Escolha sua veia estatizante. Não se fala mais nisso desde a campanha do Sul
Brasileiro. Alguém lembra do Sul Brasileiro? Não está mais no horizonte da
esquerda – ou da autoproclamada esquerda – essa abordagem. E o silêncio é
alarmante.
Um parêntese.
Tenho
lido alguns comentários nas redes sociais sindicais. Quando alguém quer criticar
outro alguém de outra esquerda o qualifica de esquerdismo. Então, a gente
combina assim: se uma determinada esquerda critica outra determinada esquerda –
ou autoproclamada esquerda – por esta estar no governo, a crítica vem como
esquerdismo agregado na maioria das vezes por inconsequente e aliado da direita.

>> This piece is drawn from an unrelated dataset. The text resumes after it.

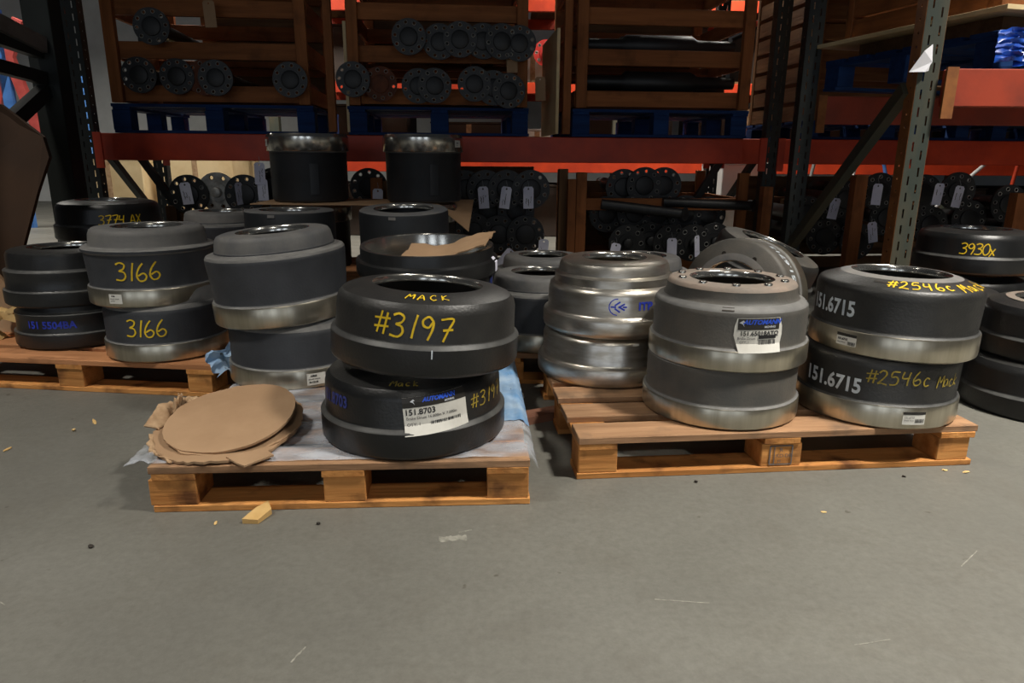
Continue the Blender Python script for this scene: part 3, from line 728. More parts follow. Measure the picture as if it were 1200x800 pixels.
me = mesh_of('flap', [(x, y, .004+.08*(y+.16)*0-.02*(-.16-y if y < -.16 else 0)) for x, y in V]+[(x, y, -.001) for x, y in V], [(0, 4, 3, 2, 1), (5, 6, 7, 8, 9), (0, 1, 6, 5), (1, 2, 7, 6), (2, 3, 8, 7), (3, 4, 9, 8), (4, 0, 5, 9)], 'card')
ob('torn_flap', me, o)
FB, FG = .098, (1.06-.098*7)/6
def film_fn(u, v):
    x = -.012+u*.90; y = .015+v*1.03
    ph = y % (FB+FG)
    z = .1175+.0022*nz_(u*14, v*16, 3)-(.006 if ph > FB+.008 and ph < FB+FG-.008 else 0)
    over = max(0, x-.868)+max(0, -x)
    z -= over*1.6
    return (x, y, z)
meta(ob('plastic_film', sheet('film', film_fn, 60, 110, .0004, 'film'), None, (-.821, 1.445, .0005), (0, 0, R(3.5))), 'clear bluish plastic film spread over the front pallet', 'plastic film')
def film4(u, v): return (.80+.085*u, .24+.78*v, .1195+.003*nz_(u*6, v*14, 7)-(.10*max(0, u-.8)**1.0 if u > .8 else 0))
meta(ob('plastic_film', sheet('film', film4, 10, 50, .0006, 'film_blue'), None, (-.821, 1.445, .001), (0, 0, R(3.5))), 'strip of bluish plastic along the right edge of the front pallet', 'plastic film')
def film2(u, v): return (u*.16-.08+.01*nz_(v*4, u*5), .05*nz_(u*4, v*3, 2)*.5, v*.075+.012*nz_(u*7, v*4, 5))
meta(ob('plastic_film', sheet('film', film2, 12, 8, .0006, 'film_blue'), None, (-.915, 2.20, .118), (R(-35), 0, R(75))), 'crumpled blue plastic at the back left corner of the front pallet', 'plastic film')
def film3(u, v): return (-u*.06, v*.2, -u*u*.03+.006*nz_(u*4, v*8, 9))
meta(ob('plastic_film', sheet('film', film3, 6, 14, .0005, 'film'), None, (-.815, 1.46, .118), (0, R(20), R(6))), 'loose plastic edge hanging off the front pallet left corner', 'plastic film')

# ------------------------------------------------------------------ racks
def upright(parent, x, y, ztop, wf, wd, mat, side_mat, slots=True, zdet=(0.2, 2.0)):
    """slotted rack post: front plate with real slots, two side flanges"""
    t = empty('upright_post', (x, y, 0), (0, 0, 0), parent)
    if slots:
        holes = []
        pitch_ = .066; z = zdet[0]; k = 0
        while z < zdet[1]:
            for c in (-wf*.22, wf*.22):
                zz = z+(pitch_/2 if c > 0 else 0)
                holes.append([(c-.0035, zz), (c+.0035, zz), (c+.0035, zz+.036), (c-.0035, zz+.036)])
            z += pitch_
        V, F = plate_with_holes([(-wf/2, 0), (wf/2, 0), (wf/2, ztop), (-wf/2, ztop)], holes, .003)
        V = [(v[0], v[2], v[1]) for v in V]
        ob('post_face', mesh_of('pf', V, [f[::-1] for f in F], mat), t)
        holes = [ring_pts(wd*.5, zdet[0]+.02+.05*i, .0055, 8) for i in range(int((zdet[1]-zdet[0])/.05))]
        V, F = plate_with_holes([(0, 0), (wd, 0), (wd, ztop), (0, ztop)], holes, .003)
        V = [(v[2], v[0], v[1]) for v in V]
        me = mesh_of('ps', V, F, side_mat)
        ob('post_side', me, t, (-wf/2, 0, 0)); ob('post_side', me, t, (wf/2, 0, 0))
    else:
        part_box('post_face', (0, 0, ztop/2), (wf, .004, ztop), mat, t)
        part_box('post_side', (-wf/2, wd/2, ztop/2), (.004, wd, ztop), side_mat, t)
        part_box('post_side', (wf/2, wd/2, ztop/2), (.004, wd, ztop), side_mat, t)
    part_box('base_plate', (0, wd/2, .004), (wf+.05, wd+.06, .008), side_mat, t)
    return t
def strut(parent, name, a, b, r, mat):
    a, b = Vector(a), Vector(b); dvec = b-a; L_ = dvec.length
    rot = dvec.to_track_quat('Z', 'Y').to_euler()
    return ob(name, box_mesh((r, r*1.3, round(L_, 3)), mat), parent, (a+b)/2, rot)
def beam(parent, x0, x1, y, z0, z1, mat, th=.045):
    L_ = x1-x0; t = part_box('beam', ((x0+x1)/2, y, (z0+z1)/2), (L_, th, z1-z0), mat, parent, bev=.004)
    for x in (x0+.01, x1-.01):
        part_box('beam_connector', ((x-(x0+x1)/2), -.012-th/2+.01, -.02), (.045, .012, (z1-z0)+.05), mat if mat != 'orange_worn' else 'rust', t)
    return t
# long back rack
YAW = R(5.0)
BR = empty('pallet_rack', (-2.46, 4.27, 0), (0, 0, YAW)); meta(BR, 'long orange-beamed rack carrying the three wooden crates', 'rack', 'pallet racks')
upright(BR, -.05, 0, 2.6, .09, .07, 'darkpost', 'darkpost', True, (.1, 2.0))
upright(BR, 4.13, 0, 2.6, .09, .07, 'darkpost', 'darkpost', True, (.1, 2.0))
upright(BR, -.05, 1.02, 2.6, .09, .07, 'darkpost', 'darkpost', True, (.1, 2.0))
upright(BR, 8.05, 0, 2.6, .09, .07, 'darkpost', 'darkpost', False); upright(BR, 8.05, 1.02, 2.6, .09, .07, 'darkpost', 'darkpost', False)
upright(BR, 4.13, 1.02, 2.6, .09, .07, 'darkpost', 'darkpost', True, (.1, 2.0))
beam(BR, 0, 4.08, .02, .757, .912, 'orange'); beam(BR, 0, 4.08, 1.02, .757, .912, 'orange')
beam(BR, 0, 4.08, .02, 2.2, 2.35, 'orange'); beam(BR, 0, 4.08, 1.02, 2.2, 2.35, 'orange')
beam(BR, 4.18, 8.0, .02, .757, .912, 'orange'); beam(BR, 4.18, 8.0, 1.02, .757, .912, 'orange')
for x in (-.05, 4.13):
    strut(BR, 'diagonal_brace', (x, .08, .9), (x, 1.0, .25), .035, 'darkpost')
strut(BR, 'diagonal_brace', (.10, .3, .80), (.42, .3, .28), .035, 'darkpost')
strut(BR, 'diagonal_brace', (3.93, .3, .80), (3.62, .3, .28), .035, 'darkpost')
for i in range(14): part_box('shelf_board', (.15+i*.29, .52, 2.36), (.27, 1.04, .02), 'dark_y', BR)  # unseen upper deck, added to block light above the crates
# rack at right with the worn upright
RR = empty('pallet_rack', (1.605, 2.90, 0), (0, 0, 0)); meta(RR, 'rack at right with worn green slotted upright and orange beam', 'rack', 'pallet racks')
upright(RR, 0.012, 0, 2.4, .082, .072, 'green', 'rust', True, (.1, 2.0))
upright(RR, -.01, 1.09, 2.4, .085, .07, 'darkpost', 'darkpost', True, (.1, 2.0))
beam(RR, .075, 2.6, -.01, .995, 1.135, 'orange_worn'); beam(RR, .055, 2.6, 1.10, .975, 1.12, 'orange_worn')
strut(RR, 'diagonal_brace', (-.03, .06, 1.07), (-.02, 1.06, .33), .042, 'green')
me = mesh_of('paper', [(-.044, -.004, .0), (.036, -.012, .036), (.034, -.002, .102), (-.004, -.020, .075), (.012, -.016, .0), (.03, -.006, .005), (.032, -.01, .036)], [(0, 4, 1), (0, 1, 3), (3, 1, 2), (0, 5, 4), (4, 5, 6)], 'sheet')
md = ob('paper_scrap', me, None, (1.575, 2.885, 1.122)); meta(md, 'folded white paper scrap stuck to the slotted upright', 'paper')
so = md.modifiers.new('thick', 'SOLIDIFY'); so.thickness = .0008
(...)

Uma maneira de a esquerda desqualificar outra esquerda. Aliás, cadê a esquerda?
Mas isso era só um parêntese.
Recentemente
a presidente Cristina Kirchner estatizou a maior empresa da Argentina, a
Repsol. E foi um deus-nos-acuda do capitalismo global. A elite internacional
entrou em campo prometendo retaliações. Tacharam de golpe. Retrocesso etc, etc,
etc. A União Europeia propõem retaliações à Argentina. E expulsão do G20. Mas quem
é essa União Europeia – toda esgualepada por conta da crise gerada por eles
mesmos – para propor retaliações? A resposta é simples. O BRIC não empresta a grana que eles estão pedindo.
Pronto! E empata o jogo.
Do ponto
de vista da radicalidade a estatização da petrolífera Repsol-YPF foi maior que
a de Chávez e Evo. E não foi uma estatização, foi uma reestatização. Carlos Menem
havia privatizado a empresa em 1999. Então, do ponto de vista ideológico, o
povo da Argentina passa a ser dono da Repsol, assim como o povo do Brasil é
dono da Petrobras. Vejo com simpatia essa “afronta”, pois a impressão que passa
é de um capitalismo tão arraigado que é impossível falarmos em algo diferente. Olhos
de águia faíscam para quem avançar um milímetro em algo diferente da iniciativa
privada, do neoliberalismo, do que está posto. Corajosa essa atitude da presidente
castelhana com uma postura radical diante do sistema e da globalização. É grande
a dominação, que nos acostumamos com a nossa inércia. Uma apatia enorme que
impede de irmos às ruas bater panelas. E quando Cristina anuncia essa expropriação
ficamos estupefatos. Boquiabertos e titubeamos.
Está em
jogo nessa atitude da presidente Cristina Kirchner uma questão estratégia. Pois
neste ano foram descobertas gigantescas reservas de petróleo na região de Vaca
Muerta. E a presidente se espelha na Petrobras que, ainda, detém o controle da exploração
das nossas reservas.
O capitalismo
internacional quer transformar o episódio numa questão jurídica, legal, direito
internacional e o escambau a quatro. Mas para mim, é uma questão ideológica. Afinal,
pulsa um coração no sul da América do Sul. Gostei dona Cristina, siga em
frente.
E a
esquerda no Brasil? Silêncio. Nem esquerda e nem esquerdismo se manifestou. Se somos
contra a privataria não deveríamos ser a favor da estatização da Repsol? Um bom
começo é fazermos uma autocrítica dos últimos anos. Mas isso é impossível
enquanto não transformarmos numa única palavra as várias existentes: esquerda,
esquerdismo, esquerdalha, esquerdoico e esqualquercoisa. Mas é mais cômodo
ficar em voltas com o próprio rabo do que debater temas polêmicos. É mais
cômodo deixar as coisas como estão. Mas aqui do lado, a Cristina começou. Afinal
de contas, nem tudo que é sólido desmancha no ar.
3 comentários:
Athos,
Tu perguntastes aonde está a esquerda? Vejamos, se o PT atualmente é o governo, talvez a esquerda sejam aqueles sindicalistas que eu vi ontem em reunião com os caras do PSDB em São Paulo, no programa do CQC. Acho que realmente é sinal do fim dos tempos...
Athos,
Tu perguntastes aonde está a esquerda? Vejamos, se o PT atualmente é o governo, talvez a esquerda sejam aqueles sindicalistas que eu vi ontem em reunião com os caras do PSDB em São Paulo, no programa do CQC. Acho que realmente é sinal do fim dos tempos...
Infelizmente a esquerda está na engrenagem da burocracia nos governos, nos sindicatos ou discutindo as "profundas" desavenças das tendências do movimento. Aliás, a pauta do movimento sindical hoje são as eleições. Fazem uma eleição pensando na próxima.